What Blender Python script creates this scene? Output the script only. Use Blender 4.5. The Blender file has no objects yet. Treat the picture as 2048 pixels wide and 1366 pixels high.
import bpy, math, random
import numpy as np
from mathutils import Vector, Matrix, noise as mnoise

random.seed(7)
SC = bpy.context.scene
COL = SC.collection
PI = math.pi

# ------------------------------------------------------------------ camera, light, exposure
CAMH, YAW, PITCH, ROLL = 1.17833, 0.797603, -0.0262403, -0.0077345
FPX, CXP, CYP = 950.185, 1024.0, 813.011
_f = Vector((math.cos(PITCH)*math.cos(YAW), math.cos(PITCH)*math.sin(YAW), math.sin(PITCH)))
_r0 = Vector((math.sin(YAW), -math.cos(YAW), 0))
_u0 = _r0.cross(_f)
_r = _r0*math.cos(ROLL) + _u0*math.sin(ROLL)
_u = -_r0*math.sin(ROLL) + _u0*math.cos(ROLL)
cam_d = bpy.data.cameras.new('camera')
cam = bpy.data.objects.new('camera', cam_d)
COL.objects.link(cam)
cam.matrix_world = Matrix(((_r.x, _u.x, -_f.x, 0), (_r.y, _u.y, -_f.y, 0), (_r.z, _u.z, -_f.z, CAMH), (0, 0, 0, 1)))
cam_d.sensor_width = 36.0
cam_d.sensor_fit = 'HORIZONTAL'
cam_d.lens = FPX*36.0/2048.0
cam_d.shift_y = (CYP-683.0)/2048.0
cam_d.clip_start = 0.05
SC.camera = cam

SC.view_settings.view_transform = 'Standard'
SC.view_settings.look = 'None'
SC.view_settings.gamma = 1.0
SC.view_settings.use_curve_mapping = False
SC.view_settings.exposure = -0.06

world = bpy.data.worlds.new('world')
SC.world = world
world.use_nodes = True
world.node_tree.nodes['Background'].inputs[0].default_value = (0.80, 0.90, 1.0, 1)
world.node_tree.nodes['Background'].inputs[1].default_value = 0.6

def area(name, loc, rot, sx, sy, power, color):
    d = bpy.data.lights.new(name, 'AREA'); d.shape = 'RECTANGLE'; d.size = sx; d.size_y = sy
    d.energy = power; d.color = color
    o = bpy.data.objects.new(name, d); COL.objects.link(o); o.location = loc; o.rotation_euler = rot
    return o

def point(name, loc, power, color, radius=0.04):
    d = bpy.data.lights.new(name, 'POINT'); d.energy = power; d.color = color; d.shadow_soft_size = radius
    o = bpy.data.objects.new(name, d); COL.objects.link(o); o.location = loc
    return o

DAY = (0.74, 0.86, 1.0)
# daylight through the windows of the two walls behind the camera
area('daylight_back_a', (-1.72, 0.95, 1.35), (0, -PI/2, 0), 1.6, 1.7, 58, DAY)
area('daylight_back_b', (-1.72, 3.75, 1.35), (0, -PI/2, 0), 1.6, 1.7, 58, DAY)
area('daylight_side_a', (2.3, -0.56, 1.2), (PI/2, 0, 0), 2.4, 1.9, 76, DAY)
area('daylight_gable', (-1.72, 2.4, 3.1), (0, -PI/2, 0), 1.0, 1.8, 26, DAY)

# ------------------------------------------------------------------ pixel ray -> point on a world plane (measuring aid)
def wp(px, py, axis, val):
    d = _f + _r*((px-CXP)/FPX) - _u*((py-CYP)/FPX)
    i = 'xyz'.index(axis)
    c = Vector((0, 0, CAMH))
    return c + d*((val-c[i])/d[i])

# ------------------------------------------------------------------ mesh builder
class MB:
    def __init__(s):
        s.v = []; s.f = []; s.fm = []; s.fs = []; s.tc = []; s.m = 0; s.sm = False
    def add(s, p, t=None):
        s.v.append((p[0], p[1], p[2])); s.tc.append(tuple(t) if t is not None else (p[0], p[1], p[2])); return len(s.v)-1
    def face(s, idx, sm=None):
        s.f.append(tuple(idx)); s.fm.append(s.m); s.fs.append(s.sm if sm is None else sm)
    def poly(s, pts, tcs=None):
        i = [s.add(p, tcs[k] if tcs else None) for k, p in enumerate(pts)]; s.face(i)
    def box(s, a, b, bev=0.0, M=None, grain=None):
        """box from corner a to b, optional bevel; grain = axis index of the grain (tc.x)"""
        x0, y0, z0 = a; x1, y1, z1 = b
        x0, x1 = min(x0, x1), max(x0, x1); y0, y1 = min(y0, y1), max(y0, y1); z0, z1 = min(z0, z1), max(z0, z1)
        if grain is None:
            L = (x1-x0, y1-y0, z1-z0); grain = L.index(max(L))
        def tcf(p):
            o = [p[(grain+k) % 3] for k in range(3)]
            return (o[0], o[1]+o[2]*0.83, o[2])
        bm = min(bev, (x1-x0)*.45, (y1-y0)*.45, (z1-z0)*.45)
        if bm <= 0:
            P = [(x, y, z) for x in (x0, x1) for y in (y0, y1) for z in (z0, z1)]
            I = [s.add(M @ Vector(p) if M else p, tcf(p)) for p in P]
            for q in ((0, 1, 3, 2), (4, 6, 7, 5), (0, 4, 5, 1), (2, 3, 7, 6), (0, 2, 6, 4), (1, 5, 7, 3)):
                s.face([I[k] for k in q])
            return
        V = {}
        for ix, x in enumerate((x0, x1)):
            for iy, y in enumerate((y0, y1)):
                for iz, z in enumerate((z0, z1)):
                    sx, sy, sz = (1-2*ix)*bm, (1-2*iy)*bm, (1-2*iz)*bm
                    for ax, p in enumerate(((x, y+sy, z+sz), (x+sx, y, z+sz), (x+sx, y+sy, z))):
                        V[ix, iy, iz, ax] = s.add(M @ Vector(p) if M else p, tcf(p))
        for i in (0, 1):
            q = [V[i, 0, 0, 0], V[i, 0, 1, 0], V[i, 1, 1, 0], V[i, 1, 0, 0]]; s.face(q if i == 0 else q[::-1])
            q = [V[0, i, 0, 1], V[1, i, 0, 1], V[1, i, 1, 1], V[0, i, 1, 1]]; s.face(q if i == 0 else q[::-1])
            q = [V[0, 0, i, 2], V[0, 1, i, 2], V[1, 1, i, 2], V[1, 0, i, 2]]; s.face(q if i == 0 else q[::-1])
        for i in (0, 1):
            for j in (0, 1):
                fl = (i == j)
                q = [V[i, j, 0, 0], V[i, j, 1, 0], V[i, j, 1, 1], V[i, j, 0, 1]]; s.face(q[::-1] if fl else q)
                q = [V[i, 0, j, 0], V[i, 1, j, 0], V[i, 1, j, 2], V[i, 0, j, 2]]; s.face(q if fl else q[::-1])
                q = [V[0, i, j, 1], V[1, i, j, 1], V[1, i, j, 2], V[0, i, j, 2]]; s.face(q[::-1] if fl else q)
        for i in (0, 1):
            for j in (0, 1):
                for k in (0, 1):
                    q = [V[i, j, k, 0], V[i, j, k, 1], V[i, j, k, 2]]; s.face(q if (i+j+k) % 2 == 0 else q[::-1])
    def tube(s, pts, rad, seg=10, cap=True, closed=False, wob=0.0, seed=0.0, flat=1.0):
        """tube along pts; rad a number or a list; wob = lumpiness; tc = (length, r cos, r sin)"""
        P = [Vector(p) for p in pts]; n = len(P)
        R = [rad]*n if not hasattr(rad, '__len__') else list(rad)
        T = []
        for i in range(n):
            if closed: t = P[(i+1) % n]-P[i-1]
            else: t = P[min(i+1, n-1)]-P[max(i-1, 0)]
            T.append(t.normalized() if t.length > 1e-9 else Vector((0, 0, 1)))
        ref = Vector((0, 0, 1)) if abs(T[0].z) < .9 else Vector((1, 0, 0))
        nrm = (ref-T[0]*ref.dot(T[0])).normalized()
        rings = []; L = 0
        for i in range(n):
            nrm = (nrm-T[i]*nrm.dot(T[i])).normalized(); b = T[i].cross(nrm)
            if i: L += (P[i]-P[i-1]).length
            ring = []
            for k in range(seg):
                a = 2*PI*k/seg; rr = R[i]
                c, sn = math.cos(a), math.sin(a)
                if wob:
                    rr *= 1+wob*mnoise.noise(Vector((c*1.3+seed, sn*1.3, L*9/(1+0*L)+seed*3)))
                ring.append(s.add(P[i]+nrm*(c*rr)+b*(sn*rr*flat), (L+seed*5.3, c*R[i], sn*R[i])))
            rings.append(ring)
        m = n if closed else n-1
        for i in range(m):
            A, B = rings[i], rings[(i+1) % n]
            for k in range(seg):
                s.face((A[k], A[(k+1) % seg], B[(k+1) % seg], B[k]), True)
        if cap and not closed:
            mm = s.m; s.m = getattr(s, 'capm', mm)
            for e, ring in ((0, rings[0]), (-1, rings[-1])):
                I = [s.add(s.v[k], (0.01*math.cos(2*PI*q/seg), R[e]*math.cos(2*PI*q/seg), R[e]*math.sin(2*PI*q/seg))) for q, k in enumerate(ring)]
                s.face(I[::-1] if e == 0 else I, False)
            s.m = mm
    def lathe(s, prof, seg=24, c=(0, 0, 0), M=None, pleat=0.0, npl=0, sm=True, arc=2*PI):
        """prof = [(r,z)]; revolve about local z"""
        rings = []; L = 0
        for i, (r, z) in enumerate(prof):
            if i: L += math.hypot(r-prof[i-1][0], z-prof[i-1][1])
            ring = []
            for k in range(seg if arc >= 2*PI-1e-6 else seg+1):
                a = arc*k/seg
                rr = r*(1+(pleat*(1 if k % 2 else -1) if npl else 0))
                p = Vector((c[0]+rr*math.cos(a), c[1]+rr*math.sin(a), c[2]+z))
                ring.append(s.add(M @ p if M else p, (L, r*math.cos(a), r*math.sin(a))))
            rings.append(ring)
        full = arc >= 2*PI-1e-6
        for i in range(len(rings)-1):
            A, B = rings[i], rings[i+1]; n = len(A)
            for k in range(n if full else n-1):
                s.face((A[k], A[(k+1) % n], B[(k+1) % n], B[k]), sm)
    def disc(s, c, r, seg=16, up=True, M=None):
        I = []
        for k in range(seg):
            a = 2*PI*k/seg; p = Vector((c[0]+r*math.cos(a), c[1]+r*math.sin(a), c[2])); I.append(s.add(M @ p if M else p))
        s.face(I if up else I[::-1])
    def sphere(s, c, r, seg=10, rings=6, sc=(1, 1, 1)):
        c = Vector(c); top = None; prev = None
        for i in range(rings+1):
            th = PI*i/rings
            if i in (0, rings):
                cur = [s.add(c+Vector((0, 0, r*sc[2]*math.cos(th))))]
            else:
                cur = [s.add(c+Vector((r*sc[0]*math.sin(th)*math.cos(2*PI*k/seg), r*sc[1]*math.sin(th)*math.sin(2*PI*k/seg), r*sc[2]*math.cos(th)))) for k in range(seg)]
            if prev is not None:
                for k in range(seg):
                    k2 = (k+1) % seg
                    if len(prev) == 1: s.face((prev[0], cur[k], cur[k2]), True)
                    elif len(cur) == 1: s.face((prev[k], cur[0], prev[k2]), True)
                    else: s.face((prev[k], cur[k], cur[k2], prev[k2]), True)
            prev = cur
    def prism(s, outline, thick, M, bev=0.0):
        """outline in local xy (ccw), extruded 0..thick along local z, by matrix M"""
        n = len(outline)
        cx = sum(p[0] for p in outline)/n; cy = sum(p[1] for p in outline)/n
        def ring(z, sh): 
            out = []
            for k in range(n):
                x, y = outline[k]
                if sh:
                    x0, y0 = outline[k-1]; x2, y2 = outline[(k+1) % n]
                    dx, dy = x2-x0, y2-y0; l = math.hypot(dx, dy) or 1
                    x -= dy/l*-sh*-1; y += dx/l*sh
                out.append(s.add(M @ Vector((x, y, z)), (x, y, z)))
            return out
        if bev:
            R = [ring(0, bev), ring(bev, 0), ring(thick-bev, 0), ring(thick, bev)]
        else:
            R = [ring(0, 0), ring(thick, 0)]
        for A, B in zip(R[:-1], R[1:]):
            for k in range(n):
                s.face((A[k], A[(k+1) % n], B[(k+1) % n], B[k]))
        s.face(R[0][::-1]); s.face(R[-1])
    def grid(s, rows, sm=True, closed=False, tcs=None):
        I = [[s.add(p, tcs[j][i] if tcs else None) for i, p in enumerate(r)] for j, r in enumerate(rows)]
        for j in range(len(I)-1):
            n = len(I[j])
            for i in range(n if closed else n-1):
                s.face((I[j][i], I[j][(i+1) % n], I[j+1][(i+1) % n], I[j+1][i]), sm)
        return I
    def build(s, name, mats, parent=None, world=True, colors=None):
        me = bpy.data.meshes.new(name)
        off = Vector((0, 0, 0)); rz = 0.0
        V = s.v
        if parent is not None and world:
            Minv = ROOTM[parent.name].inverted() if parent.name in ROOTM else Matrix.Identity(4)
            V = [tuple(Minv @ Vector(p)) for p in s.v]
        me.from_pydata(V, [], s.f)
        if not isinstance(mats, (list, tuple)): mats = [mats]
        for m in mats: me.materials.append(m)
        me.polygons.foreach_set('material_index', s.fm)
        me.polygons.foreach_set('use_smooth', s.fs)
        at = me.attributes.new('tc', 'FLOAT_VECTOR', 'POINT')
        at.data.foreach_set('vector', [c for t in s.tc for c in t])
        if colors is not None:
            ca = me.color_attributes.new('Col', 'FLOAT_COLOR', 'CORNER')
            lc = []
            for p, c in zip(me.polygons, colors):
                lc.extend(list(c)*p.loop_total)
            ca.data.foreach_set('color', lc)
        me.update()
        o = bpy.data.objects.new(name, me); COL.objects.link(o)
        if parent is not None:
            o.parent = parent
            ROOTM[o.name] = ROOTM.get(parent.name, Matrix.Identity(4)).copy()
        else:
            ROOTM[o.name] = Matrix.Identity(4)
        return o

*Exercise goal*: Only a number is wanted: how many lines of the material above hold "scene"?

*Task result*: 2